だから本を読もう読もうと思っても、後回しになって、何とかしなきゃと思いながらもいつまでたっても読めず、もどかしさを抱えていた。
- 「読書を欲する者は閑暇を見出すことに賢明でなければならぬと共に、規則的に読書するということを忘れてはならない。」
- 「読書にも勇気が必要である。ひとは先ず始めなければならぬ。」
- 「読書は一種の技術である。」
三木清「如何に読書すべきか」
読書にも勇気が必要、読書は技術という言葉は今の自分にとても響く。
最近は瞑想をしながら、五感に反応する形で行うことのできない行い、つまり意志を要する行いの大半は「技術」なんじゃないかと思うようになった。

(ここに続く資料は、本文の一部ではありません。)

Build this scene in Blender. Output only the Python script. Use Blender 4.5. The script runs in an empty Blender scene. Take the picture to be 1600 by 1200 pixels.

部活が技術の習得を志すことは分かりやすいけど、勉強も技術で、落ちてるゴミを拾うことも、自分から人に挨拶することも技術。
フロムは、愛することも技術だと言っている。だから気分のままにやってるようでは、いつまでたっても本を読むことができないのだと知った。
愛は技術だろうか。技術だとしたら、知力と努力が必要だ。それとも、愛は一つの快感であり、それを経験するかどうかは運の問題で、運がよければそこに「落ちる」ようなものだろうか。この小さな本は、愛は技術であるという前者の前提のうえに立っている。しかし、今日の人びとの大半は、後者のほうを信じているにちがいない。だからといって、人びとが愛を軽く見ているというわけではない。それどころか、誰もが愛に飢えている。楽しい、あるいは悲しいラブ・ストーリーを描いた数え切れないほどの映画を観、愛をうたった流行歌に聞き入っている。ところが、愛について学ばなければならないことがあるのだと考えている人はほとんどいない。
技術の習練には 規律 が必要である。規律正しくやらなければ、どんなことでも絶対に上達しない。「気分が乗っている」ときにだけやるのでは、楽しい趣味にはなりうるかもしれないが、そんなやり方では絶対にその技術を習得することはできない。
エーリッヒ・フロム. 愛するということ
毎日が練習で、毎日が試合だと感じる。
技術の習得を志すならば、今日は練習で、どこに向かって練習をするかといえば、今日をよく生きるためで、つまり今日こそが試合である。
練習相手も、試合相手も、自分。今日は明日もずっとずっと死ぬまで、自分がよき練習相手で、よき試合のライバルだ。
そう思うと、人生に厳しさを感じるけど、ここには切磋琢磨できるライバルがいて、戦友がいると思えば、勇気もわいてくる。
コイツと闘い続けていたら、そのうち一緒に焚火でも囲いながら、笑って酒を飲める中になっていくんじゃないかな。